ABSTRACT

THE Oxford of 1851 was no longer the Oxford of Newman and Keble. The Oxford Movement had been smitten almost to death by the secession of its leader in 1845. Though it ultimately revived, and its influence spread throughout the country with far-reaching results, for the time being it had sustained a crushing blow. Newman's impelling figure no longer made men turn to gaze at him, as he hurried along the Oxford streets. The spell was broken, and his university knew him no more. A new school of liberalism, brought in by men fresh from Arnold's influence at Rugby, began to dominate intellectual thought. Critical inquiry into so far unquestioned articles of faith was beginning to replace the old doctrinal battles. Of these younger and advanced thinkers at Oxford, Richard Congreve, Fellow and tutor of Wadham College, was chief; Wadham—known mainly as a college of quiet reading men with evangelical predilections—and which by the irony of fate had been approved by John Bridges’ parents as “ safe ”. This term might rightly apply to the warden and sub-warden, whom the undergraduates disposed of as fossils, but Congreve was a man of the world, a wide traveller, a student of movements and politics, and a brilliant teacher, who could not but influence his pupils deeply. He gradually drew their minds towards French thought and philosophy, at that time, and throughout the Mid-Victorian era, unappreciated, almost ignored. Carlyle had exalted German metaphysics to the exclusion of the great thinkers who had heralded the Revolution in France, and placed their country in the forefront of Europe's civilization. Educated Englishmen, who might be conversant with the theories of Kant or Hegel, would be totally ignorant of the claim of Diderot, Turgot, or Condorcet, and the name of Comte, their great successor, still living, would be unknown to them.

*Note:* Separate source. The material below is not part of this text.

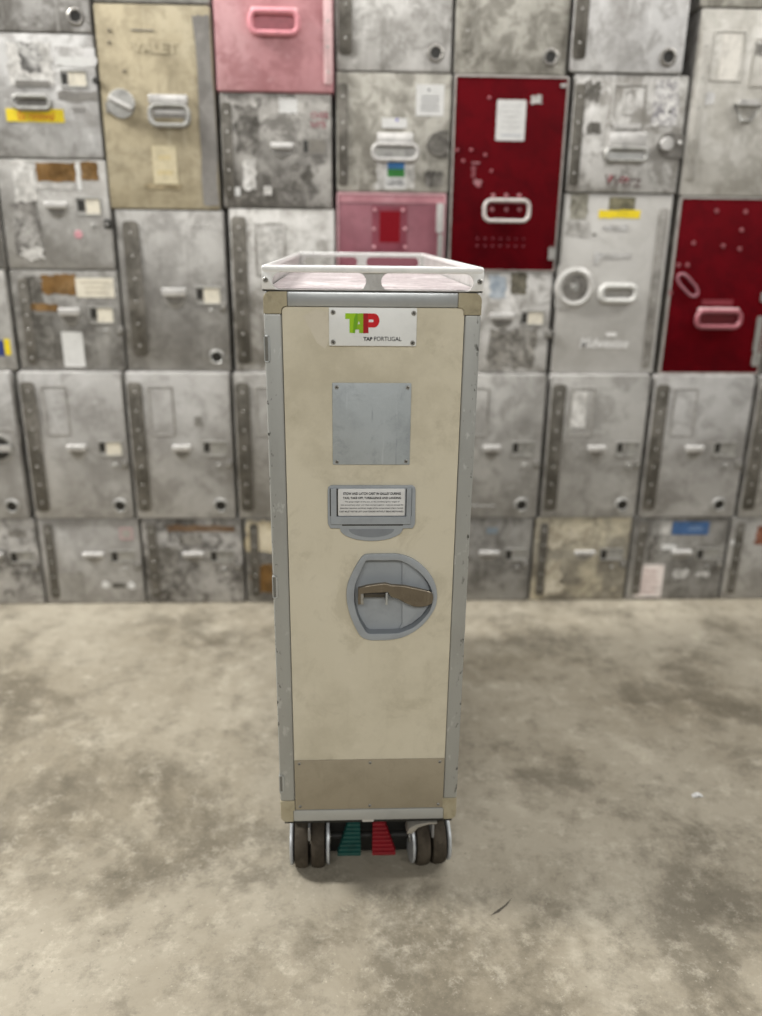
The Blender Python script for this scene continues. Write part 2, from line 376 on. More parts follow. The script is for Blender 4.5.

Congreve became the apostle in Oxford of Comte's system of philosophy, and in Bridges he found a spirit ready to be awakened to the teaching which attempted to combine rationalism with deep spiritual values, and to set up a standard of life that appealed to the austerity in the young man's nature, an austerity which in other times and circumstances might have been stirred by the flame of the monastic ideal.